** begin SOURCE DATA **

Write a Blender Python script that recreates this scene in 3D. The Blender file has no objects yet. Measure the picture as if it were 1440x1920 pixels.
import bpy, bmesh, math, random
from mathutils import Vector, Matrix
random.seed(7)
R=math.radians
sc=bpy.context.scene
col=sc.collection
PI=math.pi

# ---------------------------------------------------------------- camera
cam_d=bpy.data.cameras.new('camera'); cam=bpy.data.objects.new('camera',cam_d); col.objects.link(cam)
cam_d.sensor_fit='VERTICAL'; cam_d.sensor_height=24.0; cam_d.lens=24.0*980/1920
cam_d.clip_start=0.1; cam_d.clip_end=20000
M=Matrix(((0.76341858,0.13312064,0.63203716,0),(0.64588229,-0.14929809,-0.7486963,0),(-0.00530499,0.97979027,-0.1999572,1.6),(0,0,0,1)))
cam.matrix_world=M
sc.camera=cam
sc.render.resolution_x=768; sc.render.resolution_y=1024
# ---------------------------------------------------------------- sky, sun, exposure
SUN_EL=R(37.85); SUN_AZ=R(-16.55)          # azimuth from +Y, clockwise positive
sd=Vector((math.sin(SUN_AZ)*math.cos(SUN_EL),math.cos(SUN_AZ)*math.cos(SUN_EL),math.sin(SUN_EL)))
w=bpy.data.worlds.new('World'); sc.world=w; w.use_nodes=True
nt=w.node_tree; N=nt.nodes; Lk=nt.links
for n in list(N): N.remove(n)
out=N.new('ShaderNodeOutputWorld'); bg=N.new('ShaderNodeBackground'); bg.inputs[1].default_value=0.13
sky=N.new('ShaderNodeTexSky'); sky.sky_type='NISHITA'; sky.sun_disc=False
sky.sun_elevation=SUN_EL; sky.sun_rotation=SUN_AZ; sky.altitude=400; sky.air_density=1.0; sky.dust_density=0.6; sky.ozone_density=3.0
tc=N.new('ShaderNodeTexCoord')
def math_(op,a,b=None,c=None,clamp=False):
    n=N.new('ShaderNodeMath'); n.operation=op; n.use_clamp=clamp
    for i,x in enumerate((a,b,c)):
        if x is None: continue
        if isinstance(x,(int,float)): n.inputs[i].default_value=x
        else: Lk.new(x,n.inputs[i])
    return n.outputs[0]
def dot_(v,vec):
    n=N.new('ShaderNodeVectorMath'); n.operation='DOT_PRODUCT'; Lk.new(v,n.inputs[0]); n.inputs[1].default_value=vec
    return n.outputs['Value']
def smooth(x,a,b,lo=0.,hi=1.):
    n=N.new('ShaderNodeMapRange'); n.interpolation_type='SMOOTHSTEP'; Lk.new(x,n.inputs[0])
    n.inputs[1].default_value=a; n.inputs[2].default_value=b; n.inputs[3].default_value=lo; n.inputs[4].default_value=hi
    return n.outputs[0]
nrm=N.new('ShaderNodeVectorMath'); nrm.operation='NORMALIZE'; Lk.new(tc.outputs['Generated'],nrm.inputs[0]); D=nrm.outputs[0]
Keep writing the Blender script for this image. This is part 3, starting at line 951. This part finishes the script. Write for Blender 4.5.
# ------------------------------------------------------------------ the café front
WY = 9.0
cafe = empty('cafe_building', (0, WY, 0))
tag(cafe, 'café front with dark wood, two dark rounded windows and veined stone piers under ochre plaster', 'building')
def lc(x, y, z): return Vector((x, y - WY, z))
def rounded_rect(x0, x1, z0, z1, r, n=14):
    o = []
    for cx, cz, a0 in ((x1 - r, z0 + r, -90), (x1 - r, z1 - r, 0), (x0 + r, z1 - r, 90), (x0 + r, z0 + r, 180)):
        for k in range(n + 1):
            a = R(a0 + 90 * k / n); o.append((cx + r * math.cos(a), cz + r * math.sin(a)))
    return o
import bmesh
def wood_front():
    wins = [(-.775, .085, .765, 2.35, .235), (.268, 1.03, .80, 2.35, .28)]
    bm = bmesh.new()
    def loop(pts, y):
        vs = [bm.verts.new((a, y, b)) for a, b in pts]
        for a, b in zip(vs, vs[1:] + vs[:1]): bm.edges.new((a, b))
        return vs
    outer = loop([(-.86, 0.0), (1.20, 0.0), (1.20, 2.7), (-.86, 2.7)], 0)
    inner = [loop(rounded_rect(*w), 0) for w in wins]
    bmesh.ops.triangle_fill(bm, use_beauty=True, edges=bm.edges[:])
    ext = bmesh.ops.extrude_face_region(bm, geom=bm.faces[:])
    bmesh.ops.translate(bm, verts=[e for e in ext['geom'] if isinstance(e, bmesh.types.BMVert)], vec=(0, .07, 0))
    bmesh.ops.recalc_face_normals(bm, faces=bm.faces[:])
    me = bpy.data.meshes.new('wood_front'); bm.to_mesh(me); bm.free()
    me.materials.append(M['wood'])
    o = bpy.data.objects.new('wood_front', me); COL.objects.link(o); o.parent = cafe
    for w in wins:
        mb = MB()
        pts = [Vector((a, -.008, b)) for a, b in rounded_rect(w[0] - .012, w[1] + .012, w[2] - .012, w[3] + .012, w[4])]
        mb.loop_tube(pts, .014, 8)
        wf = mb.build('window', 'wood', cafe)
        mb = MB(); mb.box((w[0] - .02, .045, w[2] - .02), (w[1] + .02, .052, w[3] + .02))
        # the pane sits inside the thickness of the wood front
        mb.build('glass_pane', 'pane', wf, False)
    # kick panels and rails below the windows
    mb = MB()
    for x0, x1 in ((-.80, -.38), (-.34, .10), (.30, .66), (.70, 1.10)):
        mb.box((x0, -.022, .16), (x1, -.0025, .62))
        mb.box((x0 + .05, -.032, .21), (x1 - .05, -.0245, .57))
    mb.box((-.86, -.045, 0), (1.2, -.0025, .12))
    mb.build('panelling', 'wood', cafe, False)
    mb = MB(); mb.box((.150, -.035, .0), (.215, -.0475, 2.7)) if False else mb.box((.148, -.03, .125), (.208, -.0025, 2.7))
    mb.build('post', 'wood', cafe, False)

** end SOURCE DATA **

WHAT IS ASKED
Word for word, write out all of the data above.

ANSWER TO THE EXERCISE
Write a Blender Python script that recreates this scene in 3D. The Blender file has no objects yet. Measure the picture as if it were 1440x1920 pixels.
import bpy, bmesh, math, random
from mathutils import Vector, Matrix
random.seed(7)
R=math.radians
sc=bpy.context.scene
col=sc.collection
PI=math.pi

# ---------------------------------------------------------------- camera
cam_d=bpy.data.cameras.new('camera'); cam=bpy.data.objects.new('camera',cam_d); col.objects.link(cam)
cam_d.sensor_fit='VERTICAL'; cam_d.sensor_height=24.0; cam_d.lens=24.0*980/1920
cam_d.clip_start=0.1; cam_d.clip_end=20000
M=Matrix(((0.76341858,0.13312064,0.63203716,0),(0.64588229,-0.14929809,-0.7486963,0),(-0.00530499,0.97979027,-0.1999572,1.6),(0,0,0,1)))
cam.matrix_world=M
sc.camera=cam
sc.render.resolution_x=768; sc.render.resolution_y=1024
# ---------------------------------------------------------------- sky, sun, exposure
SUN_EL=R(37.85); SUN_AZ=R(-16.55)          # azimuth from +Y, clockwise positive
sd=Vector((math.sin(SUN_AZ)*math.cos(SUN_EL),math.cos(SUN_AZ)*math.cos(SUN_EL),math.sin(SUN_EL)))
w=bpy.data.worlds.new('World'); sc.world=w; w.use_nodes=True
nt=w.node_tree; N=nt.nodes; Lk=nt.links
for n in list(N): N.remove(n)
out=N.new('ShaderNodeOutputWorld'); bg=N.new('ShaderNodeBackground'); bg.inputs[1].default_value=0.13
sky=N.new('ShaderNodeTexSky'); sky.sky_type='NISHITA'; sky.sun_disc=False
sky.sun_elevation=SUN_EL; sky.sun_rotation=SUN_AZ; sky.altitude=400; sky.air_density=1.0; sky.dust_density=0.6; sky.ozone_density=3.0
tc=N.new('ShaderNodeTexCoord')
def math_(op,a,b=None,c=None,clamp=False):
    n=N.new('ShaderNodeMath'); n.operation=op; n.use_clamp=clamp
    for i,x in enumerate((a,b,c)):
        if x is None: continue
        if isinstance(x,(int,float)): n.inputs[i].default_value=x
        else: Lk.new(x,n.inputs[i])
    return n.outputs[0]
def dot_(v,vec):
    n=N.new('ShaderNodeVectorMath'); n.operation='DOT_PRODUCT'; Lk.new(v,n.inputs[0]); n.inputs[1].default_value=vec
    return n.outputs['Value']
def smooth(x,a,b,lo=0.,hi=1.):
    n=N.new('ShaderNodeMapRange'); n.interpolation_type='SMOOTHSTEP'; Lk.new(x,n.inputs[0])
    n.inputs[1].default_value=a; n.inputs[2].default_value=b; n.inputs[3].default_value=lo; n.inputs[4].default_value=hi
    return n.outputs[0]
nrm=N.new('ShaderNodeVectorMath'); nrm.operation='NORMALIZE'; Lk.new(tc.outputs['Generated'],nrm.inputs[0]); D=nrm.outputs[0]
Keep writing the Blender script for this image. This is part 3, starting at line 951. This part finishes the script. Write for Blender 4.5.
# ------------------------------------------------------------------ the café front
WY = 9.0
cafe = empty('cafe_building', (0, WY, 0))
tag(cafe, 'café front with dark wood, two dark rounded windows and veined stone piers under ochre plaster', 'building')
def lc(x, y, z): return Vector((x, y - WY, z))
def rounded_rect(x0, x1, z0, z1, r, n=14):
    o = []
    for cx, cz, a0 in ((x1 - r, z0 + r, -90), (x1 - r, z1 - r, 0), (x0 + r, z1 - r, 90), (x0 + r, z0 + r, 180)):
        for k in range(n + 1):
            a = R(a0 + 90 * k / n); o.append((cx + r * math.cos(a), cz + r * math.sin(a)))
    return o
import bmesh
def wood_front():
    wins = [(-.775, .085, .765, 2.35, .235), (.268, 1.03, .80, 2.35, .28)]
    bm = bmesh.new()
    def loop(pts, y):
        vs = [bm.verts.new((a, y, b)) for a, b in pts]
        for a, b in zip(vs, vs[1:] + vs[:1]): bm.edges.new((a, b))
        return vs
    outer = loop([(-.86, 0.0), (1.20, 0.0), (1.20, 2.7), (-.86, 2.7)], 0)
    inner = [loop(rounded_rect(*w), 0) for w in wins]
    bmesh.ops.triangle_fill(bm, use_beauty=True, edges=bm.edges[:])
    ext = bmesh.ops.extrude_face_region(bm, geom=bm.faces[:])
    bmesh.ops.translate(bm, verts=[e for e in ext['geom'] if isinstance(e, bmesh.types.BMVert)], vec=(0, .07, 0))
    bmesh.ops.recalc_face_normals(bm, faces=bm.faces[:])
    me = bpy.data.meshes.new('wood_front'); bm.to_mesh(me); bm.free()
    me.materials.append(M['wood'])
    o = bpy.data.objects.new('wood_front', me); COL.objects.link(o); o.parent = cafe
    for w in wins:
        mb = MB()
        pts = [Vector((a, -.008, b)) for a, b in rounded_rect(w[0] - .012, w[1] + .012, w[2] - .012, w[3] + .012, w[4])]
        mb.loop_tube(pts, .014, 8)
        wf = mb.build('window', 'wood', cafe)
        mb = MB(); mb.box((w[0] - .02, .045, w[2] - .02), (w[1] + .02, .052, w[3] + .02))
        # the pane sits inside the thickness of the wood front
        mb.build('glass_pane', 'pane', wf, False)
    # kick panels and rails below the windows
    mb = MB()
    for x0, x1 in ((-.80, -.38), (-.34, .10), (.30, .66), (.70, 1.10)):
        mb.box((x0, -.022, .16), (x1, -.0025, .62))
        mb.box((x0 + .05, -.032, .21), (x1 - .05, -.0245, .57))
    mb.box((-.86, -.045, 0), (1.2, -.0025, .12))
    mb.build('panelling', 'wood', cafe, False)
    mb = MB(); mb.box((.150, -.035, .0), (.215, -.0475, 2.7)) if False else mb.box((.148, -.03, .125), (.208, -.0025, 2.7))
    mb.build('post', 'wood', cafe, False)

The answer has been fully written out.